Panisch versuche ich mit einer Hand – die andere hält das Rad – den Unrat wieder einzusammeln. Die Autos bekommen grün, doch sie fahren nur langsam auf mich zu. Eines beschirmt mich wie eine Glucke mit seinen großen Scheinwerfern, die zugleich helfend Unglücksstelle und Bergungsarbeiten beleuchten. Keiner dieser sonst so rauen Gesellen hupt, schreit oder überfährt mich, obwohl ich als Radfahrer doch ihr natürlicher Feind bin, den sie bei jeder anderen Gelegenheit auf der Stelle töten würden. Hier aber sehen sie nur die existenzielle Notlage: Mensch. Essen. Straße. Ein wenig graut ihnen sicher auch vor meinem Wahnsinn. Denn ich verrate euch an dieser Stelle ein Geheimnis: Der Hermannplatz ist nicht so sauber, dass man vom Boden essen kann.

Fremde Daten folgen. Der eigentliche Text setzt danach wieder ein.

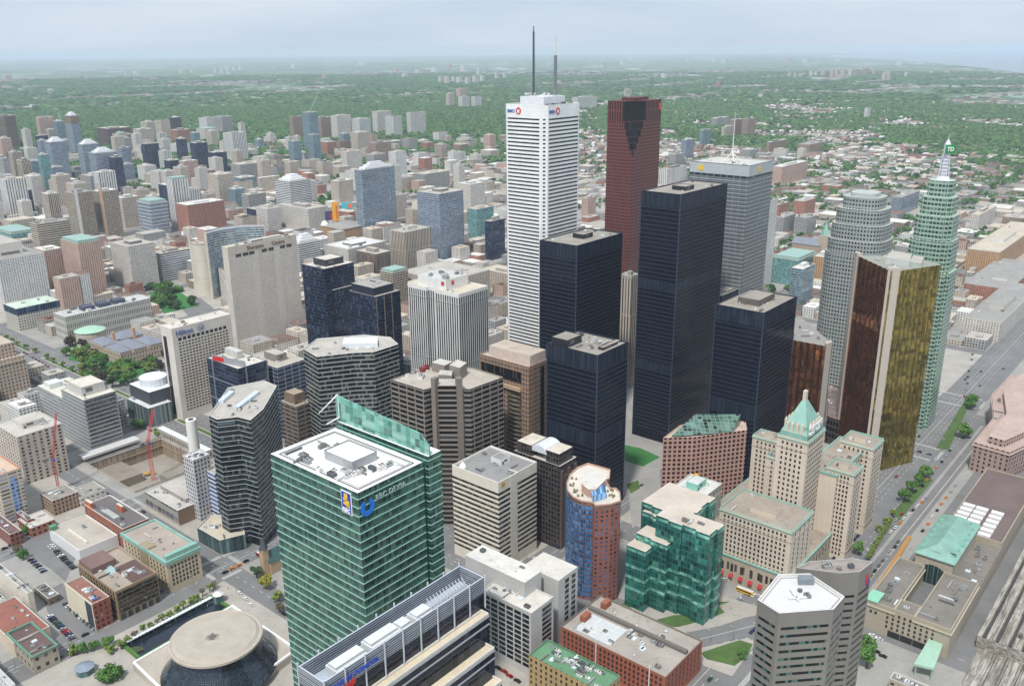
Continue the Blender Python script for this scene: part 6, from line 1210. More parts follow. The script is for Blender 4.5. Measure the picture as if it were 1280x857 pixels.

Ich weiß doch, wie hier auf Schritt und Tritt auf den Boden gerotzt, geflatscht, geschnoddert, geault und gekotzt wird. Und viele Leute sind ja auch ganz schlimm krank. Ich weiß überdies, wie viele Ratten und Tauben hier auf dem Asphalt verenden, wie viel Hundekacke über Jahre hinweg den ursprünglichen Straßenbelag weitgehend ersetzt hat. Nicht zu vergessen die Sohlen der Fußgänger und die Reifenprofile der Autos, aus denen sich das alles und noch viel mehr gelöst und breitgetreten hat.

Eigentlich müsste man vom bloßen Gedanken daran, die Chickenwings noch zu essen, Krätze, Ruhr und Pest bekommen. Schon beim Reißen der Tüte habe ich sofort gedacht: Das ist jetzt die Strafe. Und zwar die Strafe für die Vernichtung des eigenen Körpers, des Regenwaldes und der Unterstützung der National Rifle Association. Diese neurotische Anwandlung, vermutlich ein Spätlast der düsteren 1960er-Jahre, konterkariert den Zweck des Dreckschweintags, einen Kurzurlaub von Moral, Verstand und Geschmack.

Endlich habe ich alles wieder eingesammelt und das Fahrrad an den Rand geschoben. Meine Pfoten sind grau und fettig. Der Verkehr kann wieder fließen. Warum ich das gemacht habe, kann ich mir ebenfalls nur mit parareligiösen Zwangsgedanken erklären: Essen, auch wenn die Bezeichnung hier kaum zutrifft, darf nicht verkommen.

Ich könnte ja die Chickenwings zu Hause mit meinem Küchenpinsel zum Verstreichen von Schokoladenguss säubern. Nur so als autosuggestiven Akt, denn niemand glaubt im Ernst, dass er damit Trilliarden teuflischer Mikroben und Scheißepartikel entfernen kann, geschweige denn die, die sich ohnehin schon in den Wings befinden. Aber ich kann mich ja belügen, beten und hoffen, womit wir dann schon wieder beim Thema Religion und Aberglauben wären.